I was at Wynne’s sentencing hearing, and I heard the comments of his Federal Public Defender, Bev Beimdiek, to the court. She reflected to the court that Wynne’s behavior was “crazy” and “ridiculous” and “the dumbest thing anybody could do.”
Now, this caught be a bit sideways, because I have had attorneys misrepresent documents to me in St. Louis the exact same way. I’ve seen many cases in which the attorneys of the St. Louis Bar forge judge’s signatures digitally and traffic draft documents without stamps from the clerk. It happens all the time. I have received these type of documents from the Clerk of the Court herself. So this comment from Beimdiek seemed beyond naive.
The above comment really stuck out - sorry, your honor, my client was overwhelmed by St. Louis parents fighting for their kids, so he went crazy.

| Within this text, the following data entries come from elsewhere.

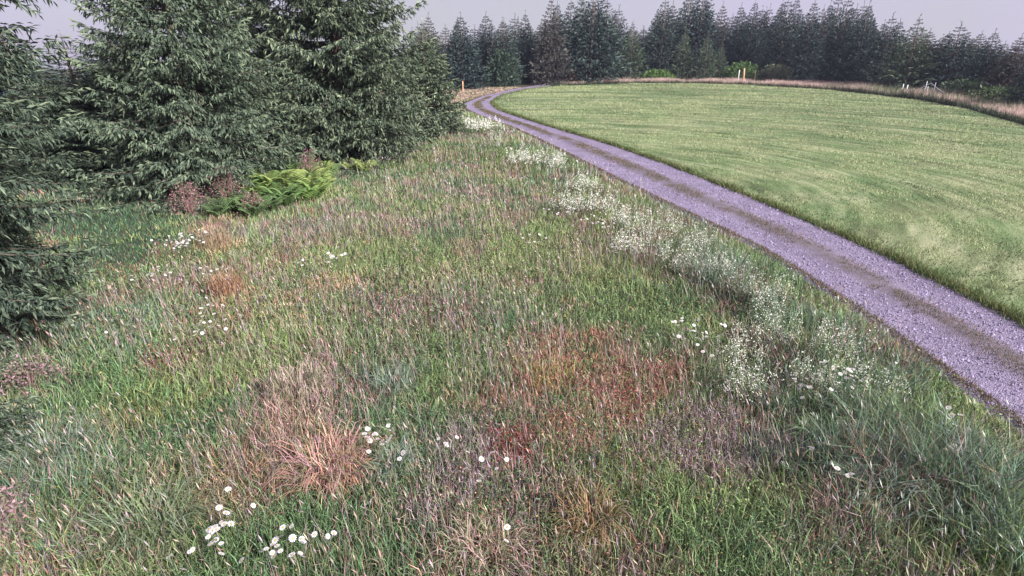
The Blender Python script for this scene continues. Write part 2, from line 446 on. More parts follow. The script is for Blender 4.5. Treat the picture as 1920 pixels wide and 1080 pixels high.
def meadow_colour(x, y, rng):
    n = len(x)
    n1 = fbm(x * .55 + 3, y * .55 + 8, 4)[:, None]
    n2 = fbm(x * 1.7 + 31, y * 1.7 + 2, 3)
    k = np.clip((n1 - .35) / .3, 0, 1)
    col = GREEN * (1 - k) + YGREEN * k
    sel = rng.random(n) < np.clip((n2 - .43) * 1.2, .03, .28)
    col[sel] = STRAW * rng.uniform(.5, 1.1, (sel.sum(), 1))
    n3 = fbm(x * 1.1 + 71, y * 1.1 + 52, 3)
    sel = rng.random(n) < np.clip((n3 - .46) * 2.4, .04, .55)
    col[sel] = np.where(rng.random((sel.sum(), 1)) < .5, RUST, MAUVE) * rng.uniform(.6, 1.2, (sel.sum(), 1))
    sel = rng.random(n) < .12
    col[sel] = DGREEN
    hf = np.ones(n)
    for px, py, pr, pc, st, ph in PATCH:
        d = np.hypot(x - px, (y - py) * .85) / pr + (fbm(x * 2.2 + px, y * 2.2 + py, 3) - .5) * 2.2
        w = np.clip(1.25 - d, 0, 1)
        sel = rng.random(n) < st * .9 * np.minimum(w * 1.5, 1)
        col[sel] = pc * rng.uniform(.7, 1.25, (sel.sum(), 1))
        hf += (ph - 1) * np.minimum(w * 1.5, 1)
    far = np.clip((y - 46) / 10, 0, 1)
    sel = rng.random(n) < far * .8
    col[sel] = np.where(rng.random((sel.sum(), 1)) < .55, PINK, STRAW) * rng.uniform(.6, 1.1, (sel.sum(), 1))
    col = col * rng.uniform(.35, 1.75, (n, 1)) * rng.uniform(.88, 1.12, (n, 3))
    return col, np.clip(hf, .5, 1.9)

HALF = R(56)
rho = lambda r: 3300 * np.minimum(1, (6 / r)) ** 1.6
x, y, r = sector(900000, rho, 2.1, 78, HALF, RNG)
ok = x < xL(y) + .08 + .30 * (fbm(y * 1.5, y * 0 + 3) - .5)
ok &= (x > -34)
x, y, r = x[ok], y[ok], r[ok]
col, hf = meadow_colour(x, y, RNG)
to_track = xL(y) - x
side = np.clip(1 - np.abs(to_track - 1.6) / 1.6, 0, 1)
h = (.10 + .15 * fbm(x * .9, y * .9, 3)) * hf * (1 + .9 * side * np.clip((30 - y) / 20, .3, 1)) * np.clip((to_track + .1) / .4, .3, 1)
h *= RNG.uniform(.55, 1.35, len(x))
h *= np.where(y > 46, .75, 1)
w = RNG.uniform(.0045, .0085, len(x)) * np.maximum(1, r / 6) ** .85
parts = []
nr, fr_ = r < 11, r >= 11
parts.append(blades(x[nr], y[nr], ter(x, y)[nr] - .01, h[nr], w[nr], col[nr], .55, 2))
parts.append(blades(x[fr_], y[fr_], ter(x, y)[fr_] - .01, h[fr_], w[fr_] * 1.5, col[fr_], .5, 1))
V, T, Cc = merge(parts)
tag(link('meadow_grass', tri_mesh('meadow_grass', V, T, Cc, M['grass'])), 'mixed green, straw and rust coloured meadow grass left of the track', 'grass', kind='stuff')
n_meadow = len(T)

# clover and other low broad leaves between the blades
x, y, r = sector(260000, lambda r: 1500 * np.minimum(1, 5 / r) ** 2, 2.1, 14, HALF, RNG)
ok = (x < xL(y) - .15) & (fbm(x * .8 + 9, y * .8 + 4, 3) + RNG.normal(0, .06, len(x)) > .43)
x, y, r = x[ok], y[ok], r[ok]
n = len(x)
col, hf = meadow_colour(x, y, RNG)
col = np.where(RNG.random((n, 1)) < .45, np.array([[.15, .20, .08]]) * RNG.uniform(.5, 1.7, (n, 1)), col * 1.15)
col = np.where(RNG.random((n, 1)) < .03, np.array([[.5, .42, .16]]), col)
z = ter(x, y) + RNG.uniform(.04, .23, n)
s = RNG.uniform(.005, .0125, n) * np.maximum(1, r / 5) ** .8
a = RNG.uniform(0, 6.28, n)
d1 = np.stack([np.cos(a), np.sin(a), RNG.uniform(-.5, .5, n)], 1) * s[:, None]
d2 = np.stack([-np.sin(a), np.cos(a), RNG.uniform(-.5, .5, n)], 1) * s[:, None] * .75
c0 = np.stack([x, y, z], 1)
V = np.stack([c0 - d1, c0 + d2, c0 + d1, c0 - d2], 1).reshape(-1, 3)
o = np.arange(n)[:, None] * 4
T = np.concatenate([o + [0, 1, 2], o + [0, 2, 3]])
tag(link('clover_leaves', tri_mesh('clover_leaves', V, T, np.repeat(col, 4, 0), M['leaf'])), 'small round clover leaves low among the meadow grass', 'clover', kind='stuff')

# grass flower stems with drooping heads
x, y, r = sector(40000, lambda r: 110 * np.minimum(1, 7 / r) ** 1.5, 2.2, 40, HALF, RNG)
ok = (x < xL(y) - .2) & (fbm(x * .5 + 1, y * .5 + 14, 3) > .45) & ~((x < -7.5) & (y > 10))
x, y, r = x[ok], y[ok], r[ok]
n = len(x)
h = RNG.uniform(.28, .52, n)
kind = RNG.random((n, 1))
side = np.clip(1 - np.abs(xL(y) - x - 1.6) / 1.8, 0, 1)[:, None]
hc = np.where(kind < .35, C(.46, .40, .30), np.where(kind < .65, C(.42, .25, .24), C(.40, .32, .36)))
hc = np.where(RNG.random((n, 1)) < side * .75, C(.60, .62, .55), hc) * RNG.uniform(.7, 1.2, (n, 1))
a = RNG.uniform(0, 6.28, n); ln = RNG.uniform(.02, .22, n)
b0 = np.stack([x, y, ter(x, y)], 1)
tp = b0 + np.stack([np.cos(a) * ln, np.sin(a) * ln, h], 1)
ws = (.0028 * np.maximum(1, r / 5))[:, None]
sd = np.stack([np.cos(a + 1.3), np.sin(a + 1.3), 0 * a], 1)
tip = tp + np.stack([np.cos(a) * .05, np.sin(a) * .05, RNG.uniform(.03, .09, n)], 1)
hw = (RNG.uniform(.0025, .006, n) * np.maximum(1, r / 6))[:, None]
V = np.stack([b0 - sd * ws, b0 + sd * ws, tp, (tp + tip) / 2 + sd * hw, tip, (tp + tip) / 2 - sd * hw], 1).reshape(-1, 3)
o = np.arange(n)[:, None] * 6
T = np.concatenate([o + [0, 1, 2], o + [2, 3, 4], o + [2, 4, 5]])
cc = np.stack([hc * .8] * 3 + [hc] * 3, 1).reshape(-1, 3)
tag(link('seed_heads', tri_mesh('seed_heads', V, T, cc, M['grass'])), 'thin pale and reddish grass seed heads above the meadow', 'grass', kind='stuff')

# mown grass on the field
x, y, r = sector(1200000, lambda r: 2100 * (8 / r) ** 1.5, 8, 96, HALF, RNG)
lo, hi = field_bounds(y)
ok = (x > lo + .03) & (x < hi - .05) & (y < 86.6)
x, y, r = x[ok], y[ok], r[ok]
n = len(x)
ro, ph = np.hypot(x - 1, y - 20), np.arctan2(y - 20, x - 1)     # the mower went round in wide arcs
st = fbm(ph * 5 + 3, ro * .55 + 6, 3)
lines = fbm(ph * 9 + 9, ro * 2.6 + 1, 2)
st = np.clip(.5 + (st - .5) * 2.5 + (lines - .5) * 2.7, 0, 1)
cl = fbm(x * .5 + 40, y * .5 + 20, 3)
k = np.clip((st - .32) / .36, 0, 1)[:, None]
col = C(.05, .085, .035) * (1 - k) + C(.34, .38, .205) * k
k2 = np.clip((cl - .5) / .25, 0, 1)[:, None]
col = col * (1 - .5 * k2) + C(.14, .24, .085) * .5 * k2
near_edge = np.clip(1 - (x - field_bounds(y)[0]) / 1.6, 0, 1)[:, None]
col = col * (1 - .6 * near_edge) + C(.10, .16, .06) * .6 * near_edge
sel = RNG.random(n) < .10
col[sel] = C(.34, .30, .20) * RNG.uniform(.6, 1.1, (sel.sum(), 1))
col *= RNG.uniform(.6, 1.4, (n, 1))
clump = fbm(x * 6 + 2, y * 6 + 8, 2)
h = (.012 + .045 * st + .035 * clump) * RNG.uniform(.6, 1.4, n) * (1 + .8 * near_edge[:, 0])
w = RNG.uniform(.006, .011, n) * np.maximum(1, r / 8) ** .95
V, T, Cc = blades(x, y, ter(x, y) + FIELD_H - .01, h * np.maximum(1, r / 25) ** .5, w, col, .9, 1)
tag(link('mown_grass', tri_mesh('mown_grass', V, T, Cc, M['grass'])), 'short mown grass of the field right of the track', 'grass', kind='stuff')

# turf fringe hanging over the track's right edge
n = 26000
y = 5 + 75 * RNG.random(n) ** 1.8
x = field_bounds(y)[0] + RNG.normal(.06, .10, n)
r = np.hypot(x, y)
col = np.where(RNG.random((n, 1)) < .7, C(.075, .12, .035), C(.2, .17, .08)) * RNG.uniform(.5, 1.4, (n, 1))
h = RNG.uniform(.07, .18, n) * (.6 + .9 * fbm(y * 1.2, y * 0, 2))
V, T, Cc = blades(x, y, ter(x, y) + FIELD_H - .02, h, RNG.uniform(.006, .011, n) * np.maximum(1, r / 7) ** .85, col, .6, 1)
tag(link('fringe_grass', tri_mesh('fringe_grass', V, T, Cc, M['grass'])), 'longer grass fringe along the field edge beside the track', 'grass', kind='stuff')

# sparse grass and weeds on the middle of the track and its left edge
n = 80000
y = 4 + 58 * RNG.random(n) ** 1.5
uu = np.where(RNG.random(n) < .8, .5 + RNG.normal(0, .06, n), RNG.uniform(.0, .07, n))
x = xL(y) * (1 - uu) + xR(y) * uu
g = fbm(x * 1.6 + 5, y * 1.0 + 2, 3)
ok = (g > .36) | (uu < .1)
x, y, uu = x[ok], y[ok], uu[ok]
n = len(x); r = np.hypot(x, y)
kk = RNG.random((n, 1))
col = np.where(kk < .45, C(.10, .12, .045), np.where(kk < .75, C(.17, .13, .075), C(.22, .11, .08))) * RNG.uniform(.5, 1.3, (n, 1))
V, T, Cc = blades(x, y, ter(x, y) + .03, RNG.uniform(.03, .10, n), RNG.uniform(.007, .012, n) * np.maximum(1, r / 7) ** .85, col, .9, 1)
tag(link('track_weeds', tri_mesh('track_weeds', V, T, Cc, M['grass'])), 'sparse brownish grass on the middle strip of the gravel track', 'grass', kind='stuff')

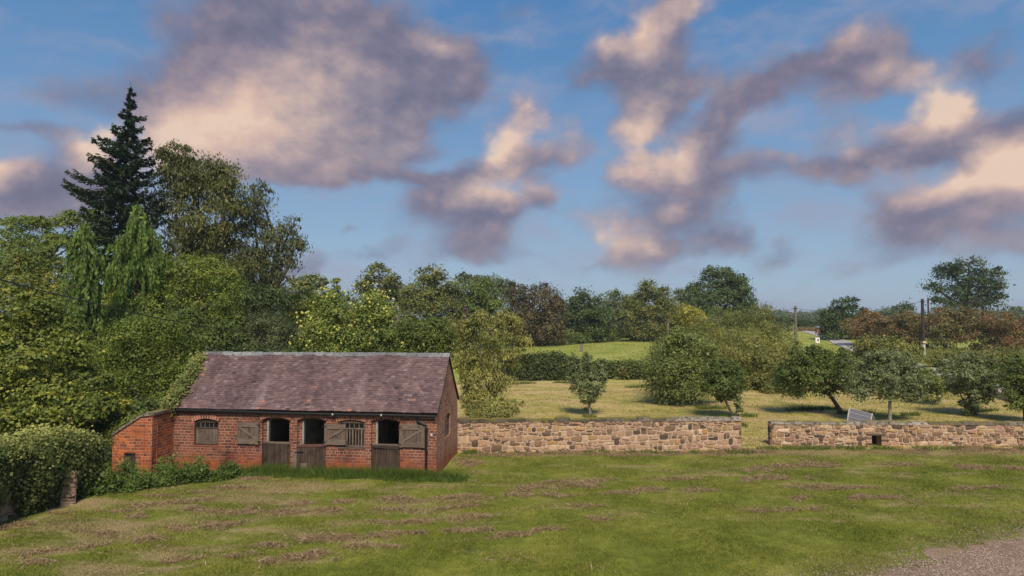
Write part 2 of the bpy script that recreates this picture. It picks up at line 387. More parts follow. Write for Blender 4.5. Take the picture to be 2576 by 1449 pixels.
BRICK_O = brick_mat('orange_brick', [(.38, .10, .036), (.24, .072, .036), (.46, .14, .046), (.30, .085, .038), (.17, .058, .038)], (.60, .43, .32), .8, dirt=.85)
BRICK_D = brick_mat('gable_brick', [(.32, .135, .08), (.42, .19, .11), (.28, .11, .068), (.48, .23, .135)], (.72, .56, .41), .6, dirt=.75)
def arch_mat():
    m, t = mat('arch_brick'); tn = t.attr('tint'); p = t.pos()
    c = t.ramp(tn, [(0, (.14, .05, .035)), (.5, (.27, .09, .055)), (.9, (.36, .14, .085)), (1, (.62, .46, .34))])
    n = t.noise(p, 30, 3); c = t.mix(1, c, t.ramp(n, [(.2, (.6, .6, .6)), (.8, (1.25, 1.25, 1.25))]), 'MULTIPLY')
    t.out(t.bsdf(c, .9, t.bump(n, .4, .01), .15)); return m
ARCH = arch_mat()
def wash_mat():
    m, t = mat('whitewash'); p = t.pos(); n = t.noise(p, 2.5, 5, .65)
    c = t.mix(t.mr(n, .4, .75), (.55, .52, .47), (.24, .20, .17)); t.out(t.bsdf(c, .9, t.bump(t.noise(p, 20, 3), .4, .01), .1)); return m
WASH = wash_mat()
def tile_mat():
    m, t = mat('clay_roof_tile'); tn = t.attr('tint'); p = t.pos()
    c = t.ramp(tn, [(0, (.045, .034, .038)), (.2, (.092, .058, .060)), (.5, (.130, .080, .080)), (.75, (.175, .108, .100)), (.92, (.21, .150, .155)), (.985, (.17, .15, .165)), (1, (.30, .13, .085))])
    n = t.noise(p, 26, 4, .6)
    c = t.mix(1, c, t.ramp(n, [(.25, (.7, .7, .7)), (.75, (1.25, 1.25, 1.25))]), 'MULTIPLY')
    soot = t.mr(t.noise(t.scale(p, (1, .5, .5)), .55, 5, .62), .42, .68, 0, .62)
    c = t.mix(soot, c, t.mix(1, c, (.45, .40, .42), 'MULTIPLY'))
    pale = t.mr(t.noise(t.vm('ADD', t.scale(p, (1.4, .4, .4)), (9, 3, 1)), .7, 4, .6), .55, .78, 0, .5)
    c = t.mix(pale, c, (.27, .20, .20))
    li = t.mr(t.noise(p, 24, 2, .6), .72, .78, 0, .6); c = t.mix(li, c, (.34, .31, .26))
    t.out(t.bsdf(c, .8, t.bump(n, .4, .01), .3)); return m
TILE = tile_mat()
def ridge_mat():
    m, t = mat('grey_ridge_tile'); tn = t.attr('tint'); p = t.pos(); n = t.noise(p, 9, 5, .65)
    c = t.mix(tn, (.10, .105, .12), (.24, .245, .26)); c = t.mix(t.mr(n, .42, .7), c, (.09, .08, .07))
    c = t.mix(t.mr(t.noise(p, 14, 3), .62, .72, 0, .8), c, (.35, .32, .26)); t.out(t.bsdf(c, .8, t.bump(n, .4, .01))); return m
RIDGE = ridge_mat()
def stone_mat():
    m, t = mat('rubble_sandstone'); tn = t.attr('tint'); p = t.pos()
    c = t.ramp(tn, [(0, (.07, .055, .045)), (.09, (.11, .08, .06)), (.17, (.17, .115, .08)), (.38, (.30, .205, .145)), (.55, (.36, .26, .175)), (.7, (.34, .22, .16)), (.8, (.44, .34, .235)), (.88, (.32, .20, .085)), (.94, (.28, .20, .09)), (1, (.50, .41, .31))])
    n = t.noise(p, 9, 5, .62); f = t.noise(p, 40, 3)
    c = t.mix(1, c, t.ramp(n, [(.3, (.95, .9, .85)), (.7, (1.6, 1.5, 1.42))]), 'MULTIPLY')
    c = t.mix(1, c, (.88, .84, .80), 'MULTIPLY')
    c = t.mix(t.mr(t.noise(p, 3.3, 4, .7), .64, .78, 0, .8), c, (.06, .048, .040))
    c = t.mix(t.mr(t.noise(t.vm('ADD', p, (4, 1, 7)), 4, 3), .62, .75, 0, .6), c, (.36, .22, .06))
    t.out(t.bsdf(c, .92, t.bump(t.m('ADD', n, f), .6, .02), .15)); return m
STONE = stone_mat()
def mortar_mat():
    m, t = mat('lime_mortar'); p = t.pos(); n = t.noise(p, 12, 4)
    c = t.mix(n, (.36, .265, .195), (.53, .42, .33)); c = t.mix(t.mr(t.noise(p, 1.1, 3), .5, .7, 0, .45), c, (.20, .15, .11))
    t.out(t.bsdf(c, .95, t.bump(n, .5, .02), .1)); return m
MORTAR = mortar_mat()
def coping_mat():
    m, t = mat('mossy_coping'); tn = t.attr('tint'); g = t.n('ShaderNodeNewGeometry'); p = g.outputs['Position']
    n = t.noise(p, 7, 5, .65)
    c = t.ramp(tn, [(0, (.07, .058, .048)), (.5, (.17, .14, .115)), (1, (.42, .36, .31))])
    c = t.mix(t.mr(n, .4, .7), c, (.045, .040, .034))
    up = t.n('ShaderNodeSeparateXYZ', {0: g.outputs['Normal']}).outputs[2]
    moss = t.m('MULTIPLY', t.mr(t.m('MULTIPLY_ADD', t.noise(p, 3.5, 4), 1.0, t.m('MULTIPLY', up, .45)), .62, .85), t.m('SUBTRACT', 1.0, t.m('MULTIPLY', tn, .75)))
    c = t.mix(moss, c, t.mix(n, (.10, .10, .02), (.24, .19, .03)))
    t.out(t.bsdf(c, .95, t.bump(n, .7, .03), .1)); return m
COPING = coping_mat()
def glass_mat():
    m, t = mat('window_glass'); t.out(t.bsdf((.010, .012, .014), .12, None, .5)); return m
GLASS = glass_mat()
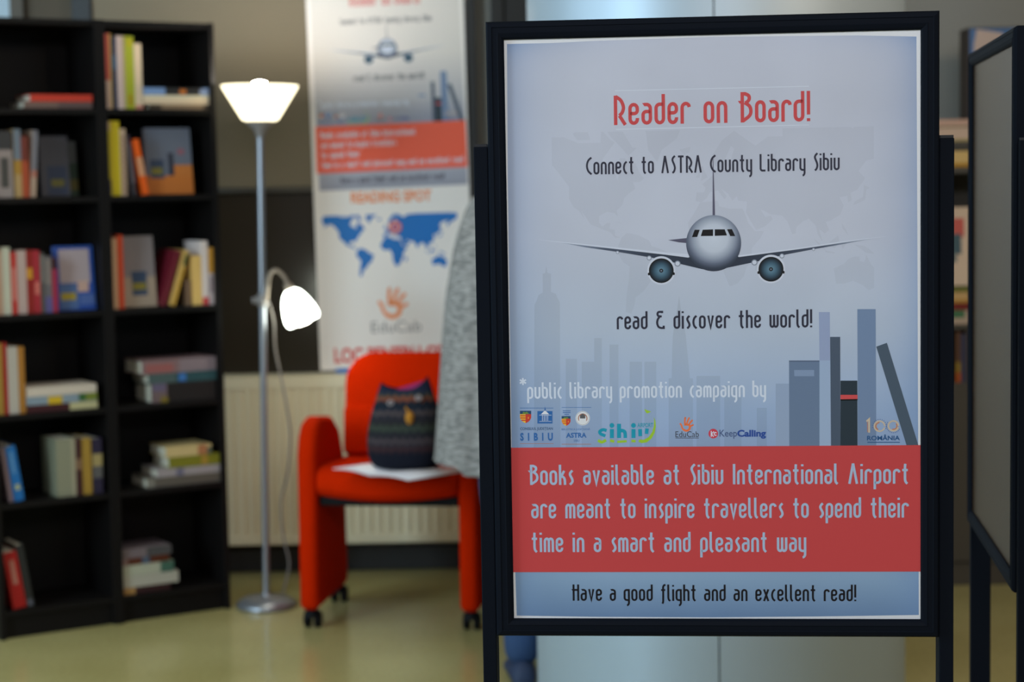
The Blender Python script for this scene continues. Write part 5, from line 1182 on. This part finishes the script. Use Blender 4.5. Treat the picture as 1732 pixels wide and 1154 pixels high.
for s in (-1, 1):
    mb.tube([(TX + s * 0.088, -0.004, 1.315), (TX + s * 0.112, -0.006, 1.265), (TX + s * 0.134, -0.010, 1.17), (TX + s * 0.143, -0.008, 1.08), (TX + s * 0.134, 0.06, 1.045), (TX + s * 0.105, 0.14, 1.03), (TX + s * 0.085, 0.175, 1.022)], [0.050, 0.053, 0.053, 0.053, 0.050, 0.044, 0.038], 20, caps=False)
mb.v = [v if i < seg * 14 else (v[0] + 0.062 * (v[2] - 0.56), v[1], v[2]) for i, v in enumerate(mb.v)]
mb.build('cardigan', knit(), person, smooth=True, sub=1, solid=0.004)
# long hair down to the shoulders
rings = []
for z, rx, ry, cy in ((1.675, 0.012, 0.014, -0.005), (1.668, 0.040, 0.055, -0.006), (1.645, 0.064, 0.084, -0.008), (1.60, 0.080, 0.098, -0.012), (1.54, 0.086, 0.095, -0.022), (1.47, 0.082, 0.085, -0.035), (1.41, 0.080, 0.075, -0.045), (1.37, 0.100, 0.060, -0.070), (1.33, 0.098, 0.045, -0.088), (1.25, 0.080, 0.030, -0.115), (1.22, 0.060, 0.016, -0.125)):
    ring = []
    for k in range(40):
        a = 2 * math.pi * k / 40; x, y = rx * math.cos(a), ry * math.sin(a)
        if y > 0 and z < 1.62: y = y * 0.25; x *= 1.02          # open in front of the face
        ring.append((TX + 0.062 * (z - 0.56) + x * (1 + 0.03 * math.sin(9 * a + 6 * z)), y + cy, z))
    rings.append(ring)
MB().loft(rings).build('hair', M_HAIR, person, smooth=True, sub=1)
for s in (-1, 1):
    mb = MB(); mb.lathe([(0.0, 0.0115), (0.007, 0.009), (0.0115, 0.0), (0.007, -0.009), (0.0, -0.0115)], c=(TX + 0.062 + s * 0.032, 0.088, 1.562), seg=16); mb.build('eye', mat('eye_white', S(226, 222, 216), 0.3), person, smooth=True)
    MB().lathe([(0.0, 0.0), (0.012, 0.004), (0.016, 0.018), (0.012, 0.03), (0.0, 0.033)], c=(TX + 0.060 + s * 0.067, 0.005, 1.535), seg=14).build('ear', M_SKIN, person, smooth=True)
MB().tube([(TX + 0.058 + q, y_, z_) for q, y_, z_ in ((-0.022, 0.082, 1.506), (-0.008, 0.092, 1.508), (0.008, 0.092, 1.508), (0.022, 0.082, 1.506))], [0.003, 0.006, 0.006, 0.003], 10).build('mouth', mat('lips', S(168, 92, 88), 0.5), person, smooth=True)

Oh, is that what you can do with St. Louis family court? Report that any connection to it is an excuse for trafficking illegally signed documents? Or argue that the “domestic relations exception” applies to any Constitutional violations?
Then I guess if you wanted to set up a fake transaction between people not really married—and if the banks in St. Louis simply steal cash from businesses and hand it to the 21st Circuit Court—then that would be a dandy way to transfer huge sums of money with no oversight.
Like, if you wanted to flood St. Louis real estate with foreign money, use the properties for human trafficking, and then sell the assets off multiple times—with the proceeds going to fund Silicon Valley startups through St. Louis natives like Sam Altman and Jack Dorsey—if anyone tried to hold you accountable, you could just shield yourself with judicial immunity and the domestic relations exception?
Wow. Dirty stuff.
You might cross the line, though, when that money ends up in defense tech.
And perhaps that line has indeed been crossed.